Gold's strong decline results in a high probability of a death cross forming
Gold has declined dramatically this week opening at approximately $1841 on Monday, with the February 2022 Comex contract currently fixed at $1790.10. Gold declined by three dollars today taking the weekly price decline two $50.90. If you factor in the highest value gold traded which occurred on Tuesday at $1854 to today's low it equals a $78 differential between the highest and lowest price gold traded to this week.
Most alarming on a technical basis it seems as though a pattern called a "death cross" is imminent. Currently, the 50-day moving average is fixed at $1805.70 and the 200-day moving average is fixed at $1805.50. In other words, the current spread between the short-term and long-term averages is $0.20.
According to Investopedia, "The death cross is a technical chart pattern indicating the potential for a major sell-off. The death cross appears on a chart when a stock's short-term moving average crosses below its long-term moving average.
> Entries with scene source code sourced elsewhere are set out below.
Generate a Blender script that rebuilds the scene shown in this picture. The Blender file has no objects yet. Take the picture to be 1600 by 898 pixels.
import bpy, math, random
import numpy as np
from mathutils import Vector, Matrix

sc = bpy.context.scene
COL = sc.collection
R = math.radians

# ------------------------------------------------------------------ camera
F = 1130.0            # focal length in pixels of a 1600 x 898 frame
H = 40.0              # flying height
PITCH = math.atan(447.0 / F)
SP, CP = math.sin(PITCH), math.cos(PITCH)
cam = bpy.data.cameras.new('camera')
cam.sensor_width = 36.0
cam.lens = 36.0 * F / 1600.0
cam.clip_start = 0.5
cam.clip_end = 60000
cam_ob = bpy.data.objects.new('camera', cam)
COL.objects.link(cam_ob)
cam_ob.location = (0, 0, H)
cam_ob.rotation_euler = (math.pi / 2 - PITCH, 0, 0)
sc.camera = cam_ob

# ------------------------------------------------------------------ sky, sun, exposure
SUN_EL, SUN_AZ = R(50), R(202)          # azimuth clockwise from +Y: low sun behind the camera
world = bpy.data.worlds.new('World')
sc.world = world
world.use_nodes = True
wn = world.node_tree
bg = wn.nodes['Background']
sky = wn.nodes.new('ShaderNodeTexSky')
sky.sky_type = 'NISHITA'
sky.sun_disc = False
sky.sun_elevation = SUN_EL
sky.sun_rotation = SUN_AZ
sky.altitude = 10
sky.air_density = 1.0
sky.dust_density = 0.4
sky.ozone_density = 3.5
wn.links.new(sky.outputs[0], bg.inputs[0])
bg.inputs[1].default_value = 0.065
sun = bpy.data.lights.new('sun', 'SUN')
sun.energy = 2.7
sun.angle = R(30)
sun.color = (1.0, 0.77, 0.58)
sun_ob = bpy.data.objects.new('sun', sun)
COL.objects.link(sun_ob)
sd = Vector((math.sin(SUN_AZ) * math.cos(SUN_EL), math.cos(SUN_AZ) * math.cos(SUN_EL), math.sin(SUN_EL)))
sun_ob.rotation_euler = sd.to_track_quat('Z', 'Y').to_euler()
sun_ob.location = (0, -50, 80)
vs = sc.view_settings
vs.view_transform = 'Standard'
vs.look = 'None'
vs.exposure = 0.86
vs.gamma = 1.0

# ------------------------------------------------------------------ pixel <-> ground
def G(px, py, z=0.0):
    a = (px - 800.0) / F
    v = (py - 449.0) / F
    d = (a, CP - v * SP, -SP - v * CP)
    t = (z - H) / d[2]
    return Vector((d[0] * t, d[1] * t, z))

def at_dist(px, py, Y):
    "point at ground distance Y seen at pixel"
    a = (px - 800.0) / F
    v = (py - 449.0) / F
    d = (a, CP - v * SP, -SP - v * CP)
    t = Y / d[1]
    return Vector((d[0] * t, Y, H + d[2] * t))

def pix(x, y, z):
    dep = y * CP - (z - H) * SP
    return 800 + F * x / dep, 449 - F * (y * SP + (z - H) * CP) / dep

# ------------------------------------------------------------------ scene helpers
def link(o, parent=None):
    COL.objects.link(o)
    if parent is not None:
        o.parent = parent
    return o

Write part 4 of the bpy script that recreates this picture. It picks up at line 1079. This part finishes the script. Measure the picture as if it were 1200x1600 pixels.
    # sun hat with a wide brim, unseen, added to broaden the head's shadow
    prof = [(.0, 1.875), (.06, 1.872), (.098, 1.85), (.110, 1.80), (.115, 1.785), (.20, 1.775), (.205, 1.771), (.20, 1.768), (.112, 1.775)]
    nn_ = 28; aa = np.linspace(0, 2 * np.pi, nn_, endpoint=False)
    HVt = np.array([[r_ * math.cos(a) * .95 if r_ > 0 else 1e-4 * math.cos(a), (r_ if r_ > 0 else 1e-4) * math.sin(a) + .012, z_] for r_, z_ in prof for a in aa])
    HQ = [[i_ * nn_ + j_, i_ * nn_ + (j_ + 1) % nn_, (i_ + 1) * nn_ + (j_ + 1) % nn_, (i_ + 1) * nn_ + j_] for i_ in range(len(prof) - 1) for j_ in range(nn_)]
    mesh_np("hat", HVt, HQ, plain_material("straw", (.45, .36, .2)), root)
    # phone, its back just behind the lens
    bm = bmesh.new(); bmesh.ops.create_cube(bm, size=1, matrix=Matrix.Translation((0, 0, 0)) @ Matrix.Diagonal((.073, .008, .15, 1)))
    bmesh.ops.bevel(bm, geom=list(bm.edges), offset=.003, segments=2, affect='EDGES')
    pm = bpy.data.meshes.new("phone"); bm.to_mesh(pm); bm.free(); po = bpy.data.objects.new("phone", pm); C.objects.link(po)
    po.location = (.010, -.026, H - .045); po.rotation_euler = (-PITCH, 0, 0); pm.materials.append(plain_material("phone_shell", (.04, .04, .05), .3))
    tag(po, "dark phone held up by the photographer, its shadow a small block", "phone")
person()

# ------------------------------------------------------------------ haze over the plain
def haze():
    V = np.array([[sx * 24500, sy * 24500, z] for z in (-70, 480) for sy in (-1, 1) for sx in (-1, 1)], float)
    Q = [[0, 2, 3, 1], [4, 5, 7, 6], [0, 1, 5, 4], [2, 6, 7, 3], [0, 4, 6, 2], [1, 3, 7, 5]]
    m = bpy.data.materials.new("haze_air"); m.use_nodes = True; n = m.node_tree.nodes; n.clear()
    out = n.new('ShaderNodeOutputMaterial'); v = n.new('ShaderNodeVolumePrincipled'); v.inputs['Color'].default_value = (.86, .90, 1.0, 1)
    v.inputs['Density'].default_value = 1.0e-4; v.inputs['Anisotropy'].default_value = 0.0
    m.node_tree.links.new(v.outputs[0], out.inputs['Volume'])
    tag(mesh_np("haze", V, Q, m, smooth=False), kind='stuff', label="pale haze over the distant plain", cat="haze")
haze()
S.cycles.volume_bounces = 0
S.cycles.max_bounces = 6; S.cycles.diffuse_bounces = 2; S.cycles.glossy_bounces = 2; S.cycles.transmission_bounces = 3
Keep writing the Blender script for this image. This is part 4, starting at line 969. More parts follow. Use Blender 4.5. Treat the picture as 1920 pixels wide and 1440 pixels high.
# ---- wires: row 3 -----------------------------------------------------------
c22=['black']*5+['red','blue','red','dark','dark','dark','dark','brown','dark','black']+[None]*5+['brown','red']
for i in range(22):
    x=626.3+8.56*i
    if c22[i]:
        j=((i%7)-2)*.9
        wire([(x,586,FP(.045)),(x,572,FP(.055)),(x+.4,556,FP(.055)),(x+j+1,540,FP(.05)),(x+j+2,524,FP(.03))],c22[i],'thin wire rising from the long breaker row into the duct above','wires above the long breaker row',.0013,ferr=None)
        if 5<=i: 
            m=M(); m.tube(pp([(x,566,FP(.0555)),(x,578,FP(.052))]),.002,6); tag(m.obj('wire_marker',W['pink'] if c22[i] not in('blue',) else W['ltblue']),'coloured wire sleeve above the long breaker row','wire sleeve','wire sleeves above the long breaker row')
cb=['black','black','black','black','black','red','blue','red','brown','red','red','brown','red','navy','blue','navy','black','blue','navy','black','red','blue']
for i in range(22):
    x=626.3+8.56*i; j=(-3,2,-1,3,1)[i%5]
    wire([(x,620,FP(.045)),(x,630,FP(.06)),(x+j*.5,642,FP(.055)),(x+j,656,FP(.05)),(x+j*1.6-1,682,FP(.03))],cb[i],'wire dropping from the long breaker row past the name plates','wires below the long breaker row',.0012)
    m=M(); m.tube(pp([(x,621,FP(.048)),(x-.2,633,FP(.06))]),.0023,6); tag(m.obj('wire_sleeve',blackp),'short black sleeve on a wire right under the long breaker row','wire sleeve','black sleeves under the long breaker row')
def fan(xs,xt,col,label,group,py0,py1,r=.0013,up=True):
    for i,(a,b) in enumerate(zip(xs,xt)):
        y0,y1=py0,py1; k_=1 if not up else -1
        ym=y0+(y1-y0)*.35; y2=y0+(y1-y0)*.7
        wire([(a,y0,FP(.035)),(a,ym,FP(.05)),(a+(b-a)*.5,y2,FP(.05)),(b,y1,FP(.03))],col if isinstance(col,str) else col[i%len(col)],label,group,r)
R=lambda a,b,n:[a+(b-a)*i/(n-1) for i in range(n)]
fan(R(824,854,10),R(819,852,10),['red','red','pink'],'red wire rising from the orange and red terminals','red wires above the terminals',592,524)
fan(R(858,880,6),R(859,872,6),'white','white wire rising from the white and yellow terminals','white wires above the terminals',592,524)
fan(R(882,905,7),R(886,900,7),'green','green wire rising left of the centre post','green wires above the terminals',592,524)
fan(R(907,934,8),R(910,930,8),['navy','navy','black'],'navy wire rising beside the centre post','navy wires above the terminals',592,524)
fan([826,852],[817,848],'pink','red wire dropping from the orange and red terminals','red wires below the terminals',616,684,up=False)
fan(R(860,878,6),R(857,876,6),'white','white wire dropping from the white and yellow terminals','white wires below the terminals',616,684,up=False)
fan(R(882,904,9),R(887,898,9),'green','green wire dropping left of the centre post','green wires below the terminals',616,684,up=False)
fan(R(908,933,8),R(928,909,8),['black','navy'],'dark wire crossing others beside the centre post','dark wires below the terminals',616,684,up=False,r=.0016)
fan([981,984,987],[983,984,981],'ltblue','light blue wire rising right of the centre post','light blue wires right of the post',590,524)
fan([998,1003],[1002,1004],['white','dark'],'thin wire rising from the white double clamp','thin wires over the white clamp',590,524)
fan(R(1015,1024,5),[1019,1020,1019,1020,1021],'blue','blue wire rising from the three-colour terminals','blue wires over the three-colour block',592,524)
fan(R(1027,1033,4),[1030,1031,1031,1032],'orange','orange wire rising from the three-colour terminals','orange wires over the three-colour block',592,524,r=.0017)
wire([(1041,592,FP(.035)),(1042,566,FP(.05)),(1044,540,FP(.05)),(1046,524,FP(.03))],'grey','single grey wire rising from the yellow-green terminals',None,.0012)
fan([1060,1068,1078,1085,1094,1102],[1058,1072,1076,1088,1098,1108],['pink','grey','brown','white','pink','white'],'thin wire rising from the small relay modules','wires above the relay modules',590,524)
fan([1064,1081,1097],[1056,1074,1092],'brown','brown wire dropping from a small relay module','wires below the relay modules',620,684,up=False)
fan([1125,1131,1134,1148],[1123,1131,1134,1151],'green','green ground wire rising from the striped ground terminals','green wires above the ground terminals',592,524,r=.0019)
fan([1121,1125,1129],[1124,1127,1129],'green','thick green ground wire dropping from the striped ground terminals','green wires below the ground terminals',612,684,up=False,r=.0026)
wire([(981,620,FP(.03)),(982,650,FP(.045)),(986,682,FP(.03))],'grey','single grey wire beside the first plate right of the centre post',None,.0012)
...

Typically, the most common moving averages used in this pattern are the 50-day and 200-day moving averages."
However, one needs to understand that this technical chart pattern is using extremely long moving averages which intrinsically converts to major lag when compared to real-time data. There are many examples where a "death cross" is not reliable in indicating a further price decline because it is created from lagging data that was formed. After all, a major selloff has already occurred. That being said, it can be a solid indicator revealing that the selling pressure could take gold to new lows.
Nonetheless, it is something to be acutely aware of considering the fundamental events that occurred this week. First, on Wednesday the Federal Reserve's FOMC meeting concluded and confirmed what many market participants had anticipated which is that a series of interest rate hikes are forthcoming beginning in March. Yesterday's release of the fourth-quarter GDP came in exceedingly strong indicating that the annual rate of GDP increased by 6.9%. This gives the Federal Reserve the data necessary to initiate liftoff and begin a series of rate hikes throughout this year and next.
Today the Commerce Department via the St. Louis Federal Reserve released the most recent data on inflation showing that the PCE index (the preferred inflationary index used by the Federal Reserve) joined its component the CPI coming in at the fastest rate in the last 40 years. The current PCE index jumped 5.8% in 2021 after factoring in a sharp increase in December. This puts even more pressure on the Federal Reserve to raise rates quickly, with some analysts projecting that the first-rate hike could be as high as ½% to1 ½% to compensate for the current inflationary pressures.